11 Mayıs 2008 Pazar

Sakalımı uzatır, kemik gözlük takarsam dünya turnesine çıkabilir miyim beybi? Rock Chick, Broken Social Scene’i izledi.


“Davul, bas ve gitarı hiçbir şey yenemez” demişti Lou Reed. Bu lafı bilir, bunu söylerim tartışma ortamlarında. Lou Reed’i tarafıma çektim mi susar herkes. Her ne kadar bir sürü dörtlü sevsem de üç kişilik grupların kalbimde yeri ayrı. Temiz olur müzikleri, kafa ütülemezler. İki gitarist çoğu zaman başımı ağrıtır.

Dün akşam Broken Social Scene’de zaman zaman dört gitarist saydım. Dört gitar dışında, davul, perküsyon, üflemeler, klavye ve daha bir şeyler bir şeyler... Babylon’un küçücük sahnesinde, hepsi sakallı, bakımsız, çirkin ve eli kolu dolu bir sürü insan. Tekneyle Yunanistan’a kaçan mülteciler gibi gözüküyorlardı.
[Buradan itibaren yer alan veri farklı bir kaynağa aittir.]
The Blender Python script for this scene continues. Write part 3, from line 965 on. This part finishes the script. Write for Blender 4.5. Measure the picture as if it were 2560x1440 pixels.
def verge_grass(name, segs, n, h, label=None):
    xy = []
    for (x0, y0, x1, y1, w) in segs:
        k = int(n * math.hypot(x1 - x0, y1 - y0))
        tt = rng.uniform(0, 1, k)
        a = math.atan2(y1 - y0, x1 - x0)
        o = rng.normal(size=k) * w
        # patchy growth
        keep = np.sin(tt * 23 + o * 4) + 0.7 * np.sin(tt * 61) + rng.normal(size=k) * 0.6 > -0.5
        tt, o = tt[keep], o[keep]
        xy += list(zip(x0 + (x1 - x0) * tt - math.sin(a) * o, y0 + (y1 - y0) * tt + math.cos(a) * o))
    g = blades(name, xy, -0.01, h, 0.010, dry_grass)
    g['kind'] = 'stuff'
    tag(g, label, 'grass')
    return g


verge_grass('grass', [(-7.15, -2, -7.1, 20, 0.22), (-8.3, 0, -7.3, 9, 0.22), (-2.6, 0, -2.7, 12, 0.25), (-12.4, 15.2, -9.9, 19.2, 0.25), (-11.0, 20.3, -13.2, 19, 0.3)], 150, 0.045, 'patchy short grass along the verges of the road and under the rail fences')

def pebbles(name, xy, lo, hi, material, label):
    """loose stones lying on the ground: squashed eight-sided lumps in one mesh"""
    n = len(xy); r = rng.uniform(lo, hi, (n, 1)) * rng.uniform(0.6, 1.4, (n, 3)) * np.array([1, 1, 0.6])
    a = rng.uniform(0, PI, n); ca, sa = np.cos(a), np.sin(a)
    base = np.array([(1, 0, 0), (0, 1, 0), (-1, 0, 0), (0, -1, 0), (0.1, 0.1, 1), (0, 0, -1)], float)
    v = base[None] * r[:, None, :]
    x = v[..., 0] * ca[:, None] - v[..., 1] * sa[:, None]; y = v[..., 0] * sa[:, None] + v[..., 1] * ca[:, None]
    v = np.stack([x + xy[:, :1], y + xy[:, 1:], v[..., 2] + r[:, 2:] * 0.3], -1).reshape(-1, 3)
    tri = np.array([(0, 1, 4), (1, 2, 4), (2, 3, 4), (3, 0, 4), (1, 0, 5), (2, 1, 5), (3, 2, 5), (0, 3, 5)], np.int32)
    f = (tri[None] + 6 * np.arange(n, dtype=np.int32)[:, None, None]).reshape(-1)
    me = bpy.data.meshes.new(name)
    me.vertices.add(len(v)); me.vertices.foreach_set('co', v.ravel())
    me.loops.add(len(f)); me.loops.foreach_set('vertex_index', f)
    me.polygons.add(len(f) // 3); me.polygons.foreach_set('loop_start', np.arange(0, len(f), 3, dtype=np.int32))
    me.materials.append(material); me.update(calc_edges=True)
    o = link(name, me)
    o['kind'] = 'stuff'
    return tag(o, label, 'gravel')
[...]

Müziklerinde de pek bir numara yok. O kadar aletle, armoniden şaşmazsan ortalama bir ses çıkarırsın zaten. Onlar da öyle yapmışlar. Tam offf ne sıkıcı şarkı derken üflemeler dübüdü dübüdü başlıyor, haa o kadar da kötü değil diyorsun. Aslında çok kötü ama kulaklar üflemeliye alışkın değil.

Seyirci de hoştu. Ne kadar kel ve göbekli abi varsa gelmiş. Bir de etrafta dolanan 150 santim boyunda elektronik robot nano kızlar. Bayılıyorum bu kalabalığa ama fazla kalamadan kaçtık. Canım Ciğerim’de şiş yiyecektik daha.